Superabsorbent polymers (SAP) are unique polymers that can absorb and retain vast amount of liquid, and swell to form a soft insoluble gel. The rate and amount of swelling is dependent on several factors including the composition and pH of the solution, chemistry and degree of cross-linking of the SAP. We believe that this property can be exploited to produce concrete that can self-seal cracks, thereby retaining its watertightness and durability [Lee at al., 2010]. When SAP is added during concrete batching, it swells only slightly because the mix water reaches very high pH and ionic concentration when in contact with cement. The initial swelling is also confined by the mixing and compaction processes. When the concrete hardens, the SAP gradually releases its absorbed water which promotes internal curing, then dries and collapses. The SAP then lies dormant until a crack releases the polymer. Subsequent ingress of fluids triggers the SAP to swell again, filling the crack and blocking further flow. Crack sealing is expected to be very effective because the SAP swells much more in the permeating fluid due to the reduced confining pressure, lower pH and ionic strength. It is also expected that SAP nearer to the external surface have larger swelling and better crack sealing ability, hence forming a manifold barrier system to fluid ingress. Preliminary results [Lee at al., 2010] show that SAP has a good repeated swelling capacity and that the crack sealing concept works for several fluids including synthetic groundwater. A subsequent paper [Lee at al., 2010b] demonstrates its effectiveness in sealing pastes and mortars with cracks up to 400 microns when exposed to a sodium chloride solution. This PhD project was supported by an EPSRC doctoral training grant. It has completed and publications are in preparation that will present findings from a wider range of experiments including concrete specimens, several SAP types, crack widths and ingress solutions. 

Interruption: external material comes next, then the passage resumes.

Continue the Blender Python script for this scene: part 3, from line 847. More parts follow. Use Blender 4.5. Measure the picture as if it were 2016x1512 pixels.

The water/cement (w/c) ratio is the most important parameter in designing concrete mixtures because it influences many properties of the hardened concrete. As such, the ability to measure the original w/c ratio is of great value for research, quality control and forensic analysis. However once concrete sets, it is very difficult to determine the exact amounts of water and cement that were added during batching. We have developed a new method to determine the original w/c of hardened concrete by measuring the amounts of capillary pores, hydration products and unreacted cement using backscattered electron microscopy. In contrast to existing methods, the new method is quantitative and does not require calibration to standards or comparison to reference samples. This is a major advantage because it allows concretes of unknown composition to be analysed. The method is also able to determine the original cement content, water content, and degree of hydration independently. Wong & Buenfeld [2009] reports the method development, assumptions/limitations and presents extensive experimental results showing its accuracy when tested on cement pastes with a range of w/c ratios and curing ages. A subsequent paper [Wong et al., 2013] presents its extension to mortars and concretes, where results from samples made with several cement types, w/c ratios, curing ages and aggregate content were presented. Laboratory and field-exposed samples were also tested. In a more recent paper [Yio et al., 2014], the method was extended to cement-based materials containing ground-granulated blastfurnace slag. Further research is ongoing to extend the method to samples containing other types of supplementary cementitious materials.